I couldn’t stop kissing her and crying, because I couldn’t stop thinking about the fact that I have been so far gone for such a long time. I have been so busy, so stressed, so detached.. I have spent so long trying to work and provide, to keep a clean house, to maintain order and routine. I have been trying so hard for these children, but I have been failing them in perhaps the most important area:


I have failed to remain present.

I have failed to actually look when my son said, “Mom look what I did!”

I have failed to actually listen when my daughter told me a story.

I have failed to actually retain information about them, like when they did this and how they did that.

I have failed to remain present, and instead:

I have said, “Ohh yeah that’s cool!” without actually looking.
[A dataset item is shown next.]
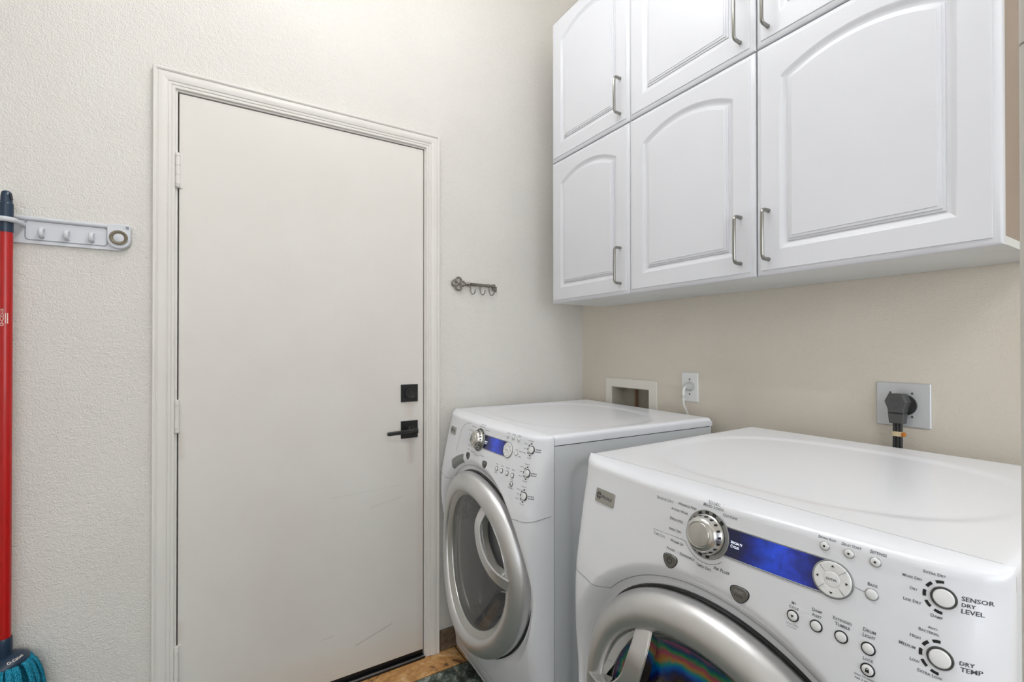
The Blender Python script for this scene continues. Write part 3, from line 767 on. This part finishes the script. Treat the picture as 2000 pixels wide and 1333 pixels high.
    for a in (0, 90, 180, 270):
        pts = arc(-.0185, 0, .0058, a + 12, a + 78, 5) + arc(-.0185, 0, .0022, a + 70, a + 20, 4)
        mm.add([frame_at(-.2485, .9325) @ Vector((x, y, .00235)) for x, y in pts], [tuple(range(len(pts)))])
    mm.build('emblem', 'mark_black', bd, smooth=0, fix=False)
    vs, fs, w, h = _fonts['Profile']; s = .031 / w
    MB().add([frame_at(-.2485, .9325) @ Vector((-.0075 + (a + .22 * b) * s, b * s, .00235)) for a, b in vs], fs).build('lettering', 'letter_dark', bd, smooth=0, fix=False)
    # cycle dial
    KX, KZ = .0025, .9400
    K = frame_at(KX, KZ)
    kb = MB().lathe([(.0395, -.002), (.0395, .0012), (.0385, .0020), (.0325, .0014), (.0318, .0005)], 64, K, False, True).build('dial_base', 'panel_grey', R, smooth=40)
    for a in (118, 96, 74, 46, 238, 258, 280):
        MB().add([K @ Vector((x, y, .0022)) for x, y in dash(0, 0, .0352, a, 5.5, .0042)], [tuple(range(6))]).build('dial_mark', 'mark_black', kb, smooth=0, fix=False)
    kn = MB().lathe([(.0318, .0008), (.0318, .0045), (.0305, .0058), (.0298, .0065), (.0285, .0170), (.0270, .0205), (.0245, .0235), (.0205, .0255), (.0195, .0250), (.0188, .0256), (.0185, .0262), (.010, .0274), (.0005, .0277)], 64, K, False, True).build('cycle_dial', 'knob_metal', R, smooth=40)
    for k in range(18):
        a = math.radians(20 * k + 6)
        MB().box(.0281, .0300, -.0016, .0016, .0085, .0155, M=K @ Matrix.Rotation(a, 4, 'Z')).build('grip_slot', 'mark_black', kn, smooth=0)
    # display
    sc = MB(); ux = lin(.034, .190, 40); uz = lin(.9190, .9610, 8)
    sc.grid(ux, uz, lambda x, z: (x, base_y(x, z) - .0012, z)).build('display_screen', 'screen_blue', R, smooth=40, fix=False)
    scr = C.objects[-1]
    for z in (.9178, .9622):
        MB().tube([(x, base_y(x, z) - .0006, z) for x in lin(.034, .188, 30)], .0011, 6).build('display_trim', 'panel_grey', scr)
    letters('Specialty', .0450, .0640, .9425, 1.25, 'letter_white', scr, .0016); letters('Cycles', .0450, .0590, .9365, 1.25, 'letter_white', scr, .0016)
    # navigation pad
    P = frame_at(.1872, .9388)
    MB().lathe([(.0246, -.002), (.0246, .0014), (.0236, .0020), (.0226, .0012)], 48, P, False, False).build('pad_rim', 'panel_grey', R)
    pad = MB().lathe([(.0226, -.001), (.0226, .0022), (.0215, .0034), (.012, .0042), (.0105, .0036), (.0095, .0036), (.0088, .0044), (.004, .0048), (.0005, .0048)], 48, P, False, True).build('navigation_pad', 'button_white', R, smooth=40)
    for a in (90, 180, 270, 0):
        rot = Matrix.Rotation(math.radians(a), 4, 'Z')
        MB().add([P @ rot @ Vector(q) for q in ((.0188, 0, .0040), (.0160, .0021, .0042), (.0160, -.0021, .0042))], [(0, 1, 2)]).build('arrow', 'mark_black', pad, smooth=0, fix=False)
        rot = Matrix.Rotation(math.radians(a + 45), 4, 'Z')
        MB().box(.0115, .0215, -.0003, .0003, .0030, .0043, M=P @ rot).build('divider', 'appliance_seam', pad, smooth=0)
    vs, fs, w, h = _fonts['ENTER']; s = .0125 / w
    MB().add([P @ Vector((-.00625 + a * s, b * s, .0051)) for a, b in vs], fs).build('lettering', 'letter_grey', pad, smooth=0, fix=False)
    # small round buttons
    def button(x, z, r, rim, dark, icon=None):
        Q = frame_at(x, z)
        b = MB().lathe([(r - rim, -.001), (r - rim, .0016), (r - rim - .0008, .0024), ((r - rim) * .5, .0030), (.0004, .0031)], 24, Q, False, True).build('button', 'button_white', R, smooth=40)
        MB().lathe([(r, -.001), (r, .0008), (r - .0006, .0014), (r - rim, .0010), (r - rim, -.001)], 24, Q, False, False).build('button_rim', 'mark_black' if dark else 'panel_grey', b)
        if icon == 'dot':
            MB().lathe([(.0014, .0028), (.0014, .0034)], 12, Q).build('icon', 'mark_black', b, smooth=0)
        elif icon == 'play':
            MB().add([Q @ Vector(q) for q in ((-.0022, .0014, .0033), (.0022, .0014, .0033), (0, -.0022, .0033))], [(0, 2, 1)]).build('icon', 'mark_black', b, smooth=0, fix=False)
        elif icon == 'lock':
            MB().prism([(-.002, -.0026), (.002, -.0026), (.002, .0006), (-.002, .0006)], .0026, .0034, Q).tube([Q @ Vector((x2, y2, .0031)) for x2, y2 in [(-.0013, .0006)] + arc(0, .0014, .0013, 180, 0, 6) + [(.0013, .0006)]], .0004, 5).build('icon', 'mark_black', b, smooth=0)
    for x, z in ((.1747, .9781), (.2032, .9773), (.232, .9763)): button(x, z, .0062, .0008, False, 'dot')
    button(.2307, .9363, .0074, .0010, False)
    MB().tube(on_panel([(.2118, .9385), (.2232, .9367)], .0002), .0004, 5).build('marking', 'appliance_seam', panel)
    for k, (x, z) in enumerate(((.1436, .8737), (.173, .8732), (.2022, .8726), (.2313, .8718), (.2324, .8475))): button(x, z, .0078, .0016, True, {0: 'play', 4: 'lock'}.get(k))
    # option dials on the right
    dials = [(.2976, .958), (.2977, .8920)] + ([(.3000, .8290)] if washer else [])
    for x, z in dials:
        Q = frame_at(x, z)
        b = MB().lathe([(.0098, 0), (.0098, .0034), (.0088, .0046), (.005, .0052), (.0005, .0054)], 32, Q, False, True).build('option_button', 'button_white', R, smooth=40)
        MB().lathe([(.0122, -.001), (.0122, .0012), (.0112, .0024), (.0100, .0022), (.0098, 0)], 32, Q, False, False).build('button_rim', 'dial_rim', b, smooth=50)
        for a in (103, 141, 180, 219, 257): strip(dash(x, z, .0172, a, 12, .0032, 4), 'mark_black', panel)
    # shield-shaped power and start buttons
    def shield(x, z, w, h):
        half = [(0, .42), (.35, .415), (.68, .37), (.90, .29), (.99, .17), (.98, .03), (.88, -.13), (.70, -.29), (.48, -.42), (.25, -.50), (0, -.53)]
        o = [(-a * w, c * h) for a, c in half] + [(a * w, c * h) for a, c in half[1:-1]][::-1]
        Q = frame_at(x, z)
        b = MB().prism(o, -.001, .0022, Q, bev=.0012).build('shield_button', 'gunmetal', R, smooth=0)
        MB().prism([(a * 1.10, c * 1.07) for a, c in o], -.0015, .0006, Q).build('button_rim', 'dark_plastic', b, smooth=0)
        return b, Q
    b, Q = shield(-.0625, .8750, .0142, .0240)
    MB().tube([Q @ Vector((x, y, .0024)) for x, y in arc(0, 0, .0050, 130, 410, 18)], .0007, 5).build('icon', 'mark_black', b)
    MB().tube([Q @ Vector((0, .0012, .0024)), Q @ Vector((0, .0064, .0024))], .0007, 5).build('icon', 'mark_black', b)
    b, Q = shield(.0668, .8720, .0142, .0240)
    for wd, x0, wid, y0 in (('START', -.0072, .0144, .0030), ('Pause', -.0065, .0130, -.0030)):
        vs, fs, w, h = _fonts[wd]; s = wid / w
        MB().add([Q @ Vector((x0 + a * s, y0 + c * s, .0024)) for a, c in vs], fs).build('lettering', 'letter_faded' if wd == 'START' else 'mark_black', b, smooth=0, fix=False)
    # printed lettering and lines
    if not washer:
        for words, x0, x1, z, mt, hf in DRYER_TEXT: letters(words, x0, x1, z, hf, mt, panel)
        ln = [(-.1075, .9144), (-.0430, .9168)] + arc(KX, KZ, .0455, 212, 312, 24)
        MB().tube(on_panel(ln, 0), .0004, 5).build('marking', 'letter_grey', panel)
    else:
        for x0, x1, z in ((-.075, -.035, .975), (-.006, .030, .990), (-.012, .030, .9835), (.030, .062, .977), (-.095, -.045, .960), (-.085, -.045, .943), (-.080, -.045, .926), (-.078, -.046, .909), (-.048, -.015, .893), (-.012, .018, .888), (.022, .052, .893), (-.075, -.054, .895),
                          (.168, .186, .988), (.196, .214, .988), (.226, .243, .988), (.226, .238, .947), (.244, .258, .945), (.244, .256, .930), (.137, .150, .888), (.167, .180, .888), (.193, .212, .888), (.224, .240, .888), (.225, .240, .859), (.220, .245, .836), (.136, .152, .862)):
            bars(x0, x1, z, .0024, panel)
        for x, z in dials:
            for dx0, dx1, dz in ((-.018, .004, .0240), (-.036, -.020, .0130), (-.034, -.023, 0), (-.036, -.020, -.013), (-.014, .004, -.0235)): bars(x + dx0, x + dx1, z + dz, .0022, panel)
            for dz in (.003, -.003): bars(x + .015, x + .030, z + dz, .0030, panel, 'letter_grey')
        us = lin(0, 1, 17); ws = lin(0, 1, 9)
        def pull_pt(u, w):
            a = math.radians(125.0 - 18.5 * u); rr = .322 + (.352 + .008 * (1 - u) - .322) * w
            x = rr * math.cos(a); z = ZC + rr * math.sin(a)
            return (x, front_y(x, z) - .0008, z)
        MB().grid(us, ws, pull_pt).build('drawer_pull', 'pull_shadow_grey', R, smooth=60, fix=False)
        dpts = spline([(-.176, .868), (-.172, .905), (-.166, .940), (-.152, .962), (-.125, .976), (-.085, .983)], 6)
        MB().tube([(p[0], base_y(p[0], p[1]) - .0001, p[1]) for p in [(v.x, v.y) for v in [Vector(q) for q in dpts]]], .0007, 5).build('drawer_seam', 'letter_faded', panel)
    return R
machine('washing_machine', 'white front-loading washer in the corner with a clear grey porthole', 'washing machine', (-.722, -.3902), -.0275, True)
machine('tumble_dryer', 'white front-loading dryer in the foreground with a dark rainbow-tinted window', 'dryer', (-.772, -1.3048), .0316, False)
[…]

I have mumbled, “Mmhmm yeah okay,” to rush through their stories.

I have forgotten milestones like what their first words were, when they first walked, or when they learned the alphabet.

I have failed to remain present.

So often, we worry so much about the end goal -taking care of everyone, finishing school, promoting at work, getting through the season- that we forget WHY we are motivated to do those things. We forget about our reasons. We become so consumed in “getting through life” that we forget to stop and ENJOY life.

What would I do if I lost a child today? Would I be happy with my time spent? Would I feel that I gave them the best, most presently fulfilled life I could?

Tonight, I will be bold and say NO. Because I have been too lost on autopilot.. I have not been present.

I’m sharing this, because I think we all need to stop and ask ourselves what’s really important in life.

Is it the end result, or is it the journey?


One thought on “Why I Have Failed my Children

  1. I am guilty for being stuck on autopilot! It’s easy to get so lost in every day life without stopping and listening to your little ones story to the end without rushing them or looking when they show you they can do something they couldn’t before without taking a quick glimpse before carrying on with dinner.